Automatic Reconcilliation using MT940 or OFX

Tommy Trussell tommy.trussell at gmail.com
Wed Dec 4 12:43:16 EST 2013


On Wed, Dec 4, 2013 at 2:34 AM, Egbert van der Wal <ewal at pointpro.nl> wrote:

>
> On 02/12/13 16:27, Derek Atkins wrote:
>
>>
>> Yes, because reconciliation is about making sure that your accounts
>> match the bank accounts at well defined boundaries.  This is done by
>> going through your bank statement and "reconciling" your accounts to the
>> bank's view of your accounts.  All that an import proves is that your
>> transaction has cleared the bank, which is why it gets marked as C.
>>
>> This is by all design.
>>
>>  Your argument does make some sense, however, I do not get any paper
> statements at all, so there's nothing I can compare the account in GnuCash
> with that gives me more information than the MT940 file. This file is the
> only view of the bank on the account that I have. If all the transactions
> are cleared when doing an import from OFX / MT940, this means that the view
> of the bank and the register in GnuCash match, so it should be considered
> reconciled, in my opinion.
>

This sounds like a very shaky legal situation for the bank -- if they don't
regularly report an itemized balance statement to you then surely you could
sue them over a misunderstanding! Surely there are statements being
produced, somewhere, but maybe you "opted" to not receive them?

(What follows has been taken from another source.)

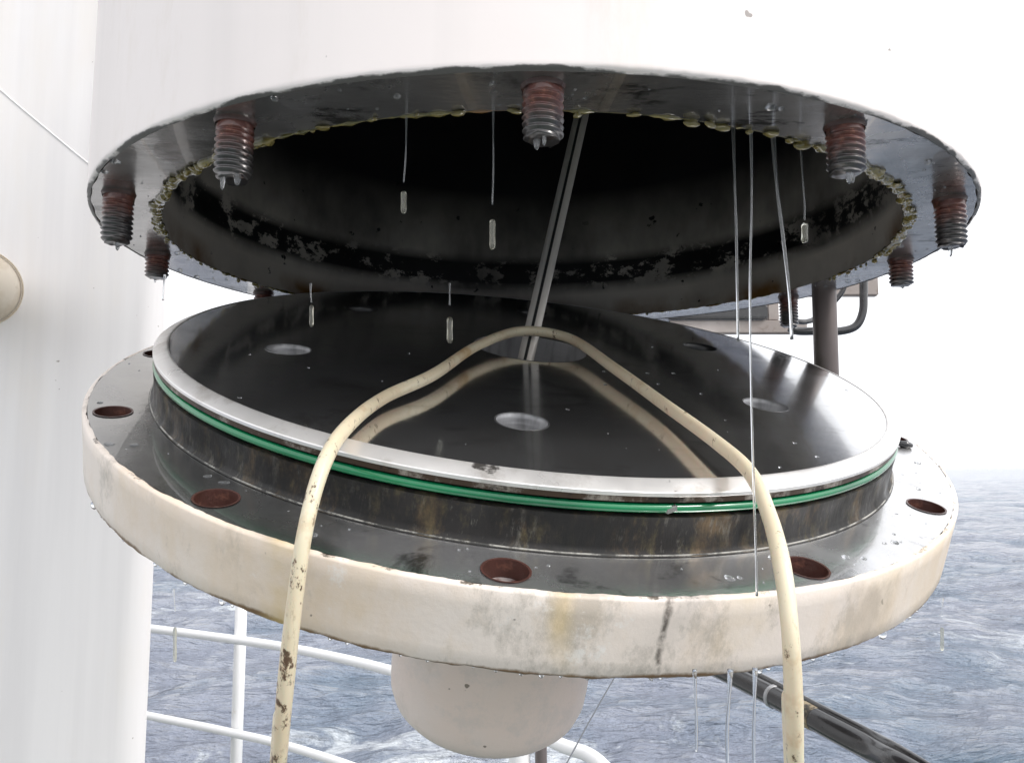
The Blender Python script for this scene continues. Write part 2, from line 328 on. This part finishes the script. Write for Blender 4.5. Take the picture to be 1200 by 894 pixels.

I don't know if you are in the U.S. or another country, but U.S. banks are
required to provide regular statements to their depositors/customers. One
can choose mailed paper statements or online statements, but most banks
charge a fee to mail them nowadays. All the banks I use verify that I have
downloaded their statements, and send notices (via postal mail) when I have
not.

In any case I believe strongly it would be in your best interest to get
copies of the bank's official statements, and to reconcile your accounts to
those rather than to a list of transactions.